How to

Read active log files more quickly and easily with the new filestream input in Filebeat

With Elastic 7.14, the filestream input, the successor of log input, is now generally available in Filebeat. This new, superior input provides better support for reading active log files, with faster reaction time when there is backpressure in the system, quicker registry updates, better cooperation with external log rotation tools, and more.

Improved registry performance

Previously, when a registry file (the file used for saving the progress of publishing events) contained many entries, state updates became slower, even if Filebeat was only collecting a few files. The main problem was that the complete registry was serialized after every ACK from the outputs. That required an expensive fsync call per registry write. Now offset updates are written to the file in an append-only manner. When the log reaches 10 MB, the registry is serialized, and the number of fsync calls is reduced. This makes registry updates more efficient.

In addition, Filebeat was previously only able to clean up states that belonged to inputs. This was problematic because autodiscovery started and stopped new inputs, which opened new files. The states of these files were never removed. So we had to uncouple registry cleaning to remove orphaned states from the registry. Now removing outdated entries does not depend on other parts of the pipeline. When an entry is marked invalid, it will be removed from the registry regardless of backpressure or a presence of an input claiming the file.

Harvester management

Checking for open files that need to be closed now runs in parallel with data collection. This way, the input can stop harvesters even if there is backpressure in the system. Furthermore, registry metadata updates and entry removal no longer depend on the availability of the output, meaning outdated states can be removed from the registry more quickly than before.

Flexible reader pipeline

We’ve also added new features on top of the improvements. Now the ordering of multiline, JSON, and container log parsing is configurable under the option named parsers. Also, we are planning to add a syslog parser so you can extract information from your log files written in syslog format. By making the reader pipeline more flexible, we are able to adopt parsers in all Filebeat inputs. We have already added them to AWS S3 input, and support is coming for more inputs in the future.

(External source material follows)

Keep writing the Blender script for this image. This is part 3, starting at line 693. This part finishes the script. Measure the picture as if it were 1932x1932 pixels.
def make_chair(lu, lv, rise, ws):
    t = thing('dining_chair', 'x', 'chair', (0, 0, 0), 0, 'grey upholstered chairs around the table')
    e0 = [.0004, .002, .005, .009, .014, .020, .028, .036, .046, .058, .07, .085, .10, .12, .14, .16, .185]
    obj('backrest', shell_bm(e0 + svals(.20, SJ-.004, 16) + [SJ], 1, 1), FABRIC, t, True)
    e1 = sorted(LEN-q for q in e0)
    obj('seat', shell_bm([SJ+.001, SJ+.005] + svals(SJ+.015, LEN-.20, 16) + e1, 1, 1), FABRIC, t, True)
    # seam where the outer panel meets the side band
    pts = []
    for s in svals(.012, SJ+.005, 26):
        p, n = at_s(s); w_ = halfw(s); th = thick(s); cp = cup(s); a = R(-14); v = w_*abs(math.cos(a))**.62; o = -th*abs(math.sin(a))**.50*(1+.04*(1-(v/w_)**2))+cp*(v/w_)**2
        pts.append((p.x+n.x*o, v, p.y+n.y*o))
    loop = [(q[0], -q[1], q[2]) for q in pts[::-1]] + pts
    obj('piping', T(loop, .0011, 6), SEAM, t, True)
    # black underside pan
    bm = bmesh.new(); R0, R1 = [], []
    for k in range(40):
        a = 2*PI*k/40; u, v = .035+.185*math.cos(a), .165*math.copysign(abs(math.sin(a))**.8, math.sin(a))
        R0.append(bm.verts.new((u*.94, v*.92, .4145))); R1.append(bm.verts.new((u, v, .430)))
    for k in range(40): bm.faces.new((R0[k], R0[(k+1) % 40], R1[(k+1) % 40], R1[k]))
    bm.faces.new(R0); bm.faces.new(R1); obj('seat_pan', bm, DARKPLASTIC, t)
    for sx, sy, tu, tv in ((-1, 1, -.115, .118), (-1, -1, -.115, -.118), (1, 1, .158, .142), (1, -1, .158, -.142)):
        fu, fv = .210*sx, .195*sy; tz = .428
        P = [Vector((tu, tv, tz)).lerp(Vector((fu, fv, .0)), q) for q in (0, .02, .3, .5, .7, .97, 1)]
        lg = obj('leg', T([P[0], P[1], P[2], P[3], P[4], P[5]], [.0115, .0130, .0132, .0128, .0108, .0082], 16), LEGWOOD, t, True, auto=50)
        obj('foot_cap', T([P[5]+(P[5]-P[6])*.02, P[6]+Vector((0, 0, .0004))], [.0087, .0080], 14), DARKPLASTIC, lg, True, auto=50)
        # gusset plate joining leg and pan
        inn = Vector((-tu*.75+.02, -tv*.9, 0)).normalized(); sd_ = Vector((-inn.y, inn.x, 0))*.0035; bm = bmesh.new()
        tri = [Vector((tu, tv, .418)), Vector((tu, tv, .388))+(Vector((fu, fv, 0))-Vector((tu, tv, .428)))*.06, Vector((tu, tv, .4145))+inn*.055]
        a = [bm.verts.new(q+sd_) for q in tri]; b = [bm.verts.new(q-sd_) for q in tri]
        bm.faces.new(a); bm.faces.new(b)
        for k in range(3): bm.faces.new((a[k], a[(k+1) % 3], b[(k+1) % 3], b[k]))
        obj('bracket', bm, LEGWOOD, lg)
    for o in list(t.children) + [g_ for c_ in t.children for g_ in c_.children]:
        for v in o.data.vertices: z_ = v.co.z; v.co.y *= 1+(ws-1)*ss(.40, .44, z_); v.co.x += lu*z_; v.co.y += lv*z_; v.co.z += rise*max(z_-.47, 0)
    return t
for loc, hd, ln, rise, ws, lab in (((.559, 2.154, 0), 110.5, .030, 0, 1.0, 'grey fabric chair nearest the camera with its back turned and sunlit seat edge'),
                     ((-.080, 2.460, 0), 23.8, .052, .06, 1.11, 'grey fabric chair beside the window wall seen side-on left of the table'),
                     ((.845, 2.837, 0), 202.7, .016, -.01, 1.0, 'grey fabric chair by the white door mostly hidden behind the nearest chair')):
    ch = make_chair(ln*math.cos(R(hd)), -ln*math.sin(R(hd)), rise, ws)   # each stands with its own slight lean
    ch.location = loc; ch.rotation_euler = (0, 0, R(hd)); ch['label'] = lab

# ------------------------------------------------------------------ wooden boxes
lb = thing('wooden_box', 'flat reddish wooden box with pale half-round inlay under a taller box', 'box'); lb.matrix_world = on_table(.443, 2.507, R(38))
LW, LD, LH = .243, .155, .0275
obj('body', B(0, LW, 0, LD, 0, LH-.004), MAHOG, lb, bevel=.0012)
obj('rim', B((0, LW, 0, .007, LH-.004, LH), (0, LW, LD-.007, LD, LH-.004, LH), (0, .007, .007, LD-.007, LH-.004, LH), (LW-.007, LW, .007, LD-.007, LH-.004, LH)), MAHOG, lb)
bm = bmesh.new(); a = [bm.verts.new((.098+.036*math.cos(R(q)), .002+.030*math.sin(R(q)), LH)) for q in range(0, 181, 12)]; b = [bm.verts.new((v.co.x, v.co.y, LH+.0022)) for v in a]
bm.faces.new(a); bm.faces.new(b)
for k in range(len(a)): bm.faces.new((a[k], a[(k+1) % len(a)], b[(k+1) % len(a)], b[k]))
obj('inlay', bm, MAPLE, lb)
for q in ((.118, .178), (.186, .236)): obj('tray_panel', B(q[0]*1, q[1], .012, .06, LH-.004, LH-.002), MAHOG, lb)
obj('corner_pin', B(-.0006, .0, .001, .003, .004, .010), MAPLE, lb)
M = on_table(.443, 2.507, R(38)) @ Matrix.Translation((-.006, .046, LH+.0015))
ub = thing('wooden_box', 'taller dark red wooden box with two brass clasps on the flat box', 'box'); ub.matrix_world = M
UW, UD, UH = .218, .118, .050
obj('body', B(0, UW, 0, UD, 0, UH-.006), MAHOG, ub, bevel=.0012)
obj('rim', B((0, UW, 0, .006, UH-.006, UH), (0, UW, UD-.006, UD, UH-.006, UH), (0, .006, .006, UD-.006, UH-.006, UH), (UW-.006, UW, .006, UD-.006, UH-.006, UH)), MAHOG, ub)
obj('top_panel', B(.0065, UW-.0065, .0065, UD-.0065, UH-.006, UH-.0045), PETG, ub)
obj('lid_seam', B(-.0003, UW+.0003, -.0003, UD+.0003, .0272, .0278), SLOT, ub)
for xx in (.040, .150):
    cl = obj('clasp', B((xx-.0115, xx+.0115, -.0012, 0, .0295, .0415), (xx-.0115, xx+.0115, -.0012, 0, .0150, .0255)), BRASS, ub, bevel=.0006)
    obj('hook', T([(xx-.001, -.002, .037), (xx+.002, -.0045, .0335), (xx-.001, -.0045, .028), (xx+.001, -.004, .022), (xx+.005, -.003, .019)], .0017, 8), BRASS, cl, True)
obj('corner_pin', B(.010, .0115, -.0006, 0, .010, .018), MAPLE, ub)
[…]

Better cooperation with external log rotation tools

We’ve also improved support for external log rotation tools. The improvements described earlier let the filestream input react faster to rotation events when using rename-based rotation strategies. We also introduced a special prospector for copytruncate-based strategies. 

Previously, when the input files were rotated with copytruncate, Filebeat was not able to follow the logs. On rotation when the active file was copied, Filebeat processed it as a new log file and shipped the contents to the output, which led to duplicate events. When configured with rotation.external.strategy.copytruncate.* options, the input can now process rotated files correctly and continue forwarding them where it left off previously. 

We are planning more enhancements to log rotation in general because file rotation is a significant part of log management.

Other improvements

An additional new feature worth mentioning is include_files, which is the counterpart of exclude_files. We also added more granular support for tailing files. Now you can choose whether you want to tail files since the first start of Filebeat, the last start, or the last configuration change by setting the ignore_inactive option.

We are confident that this new architecture will allow us to improve log collection even further in the future. We look forward to hearing feedback from the community.